Happily his unique singing style and presentation is not made to fit the accompaniment so that the sean-nós element of the performance is retained and the impact of the song story is impressively enhanced by arrangements that are imaginative and at times inspired.
The CD notes provide us with the words of the songs, all in Gaelic and with English language translations. Very useful and most commendable; however, I think that Doimnic was being a wee bit sparing in his notes, because background information on himself and the songs would have been helpful. There are twelve songs in all, and among the more familiar titles are Seán Ó Duibhir a’ Ghleanna, Máire Bhruinneall, An Clár Bog Deal, A Neansaí Mhíle Grá, and Seachrán Chairn tSiail.
Friends and admirers will be pleased with his latest production.
Aidan O’Hara

Own Label CDDM002, 13 Tracks, 46 Minutes

I’m writing this in Nashville, Tennessee where you can’t swing a proverbial cat without hitting a banjo. And here in music city, the banjo is as easy a target for jokes and derision as it seems to be everywhere else in the world. But that’s just because the jokers haven’t heard Cavan’s Darren Maloney play.

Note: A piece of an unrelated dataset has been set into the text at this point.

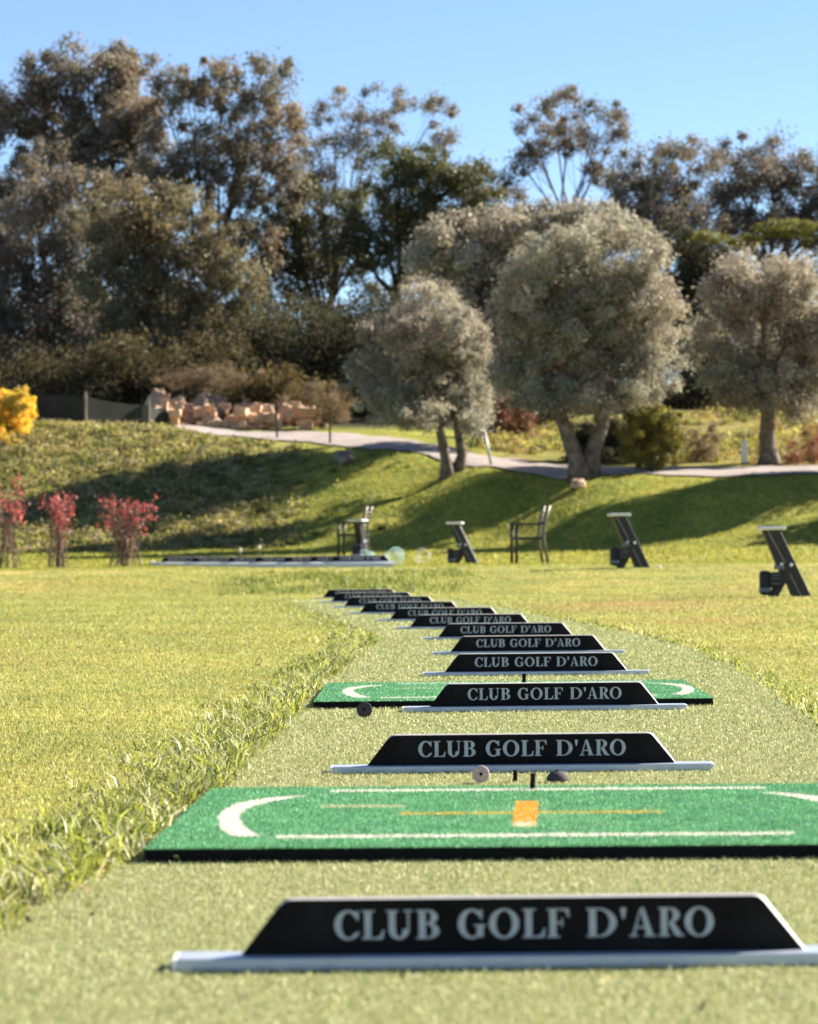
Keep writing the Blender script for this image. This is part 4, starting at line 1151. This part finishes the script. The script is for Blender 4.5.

Following up on his acclaimed self–released debut Who? (2004), Complicated available from Claddagh Records is just that; a collection of increasingly diverse and complex tunes ranging from originals and traditionals, to Bach (yes, Bach unaccompanied on a banjo. The track selection gives an interesting glimpse into Maloney’s diverse abilities and musical interests. The opening set is comprised of tunes he played during a 2006 workshop/concert at the famed Carnegie Hall, which earned him a standing ovation. Just to mix it up, its followed by an original set accompanied by Shane MacGowan on guitar.
Many of the tracks capture the tunes and musicians that Maloney played and played with during his time living in New York City. Singer/songwriter Johnny Cuomo, a staple at Manhattan’s O’Neil’s sessions amongst others, makes a couple of appearances both on guitar and vocals and most of the tracks seem to have a New York connection. While Maloney’s playing is, as always, impeccable, I was a bit sad not to hear anything that stood up to Kandy Girls from Who? which is the track I direct people to when they go off on a banjo safaris. And which has, to a person, won over every single doubter. There is, however, a maturity to this collection, a sense of finesse and a thoughtfulness that displays Maloneys growth as an artist. Together, with his first fiery release, it forms a mighty collection, guaranteed to win over doubters as well as banjo, and indeed aficionados of all music alike.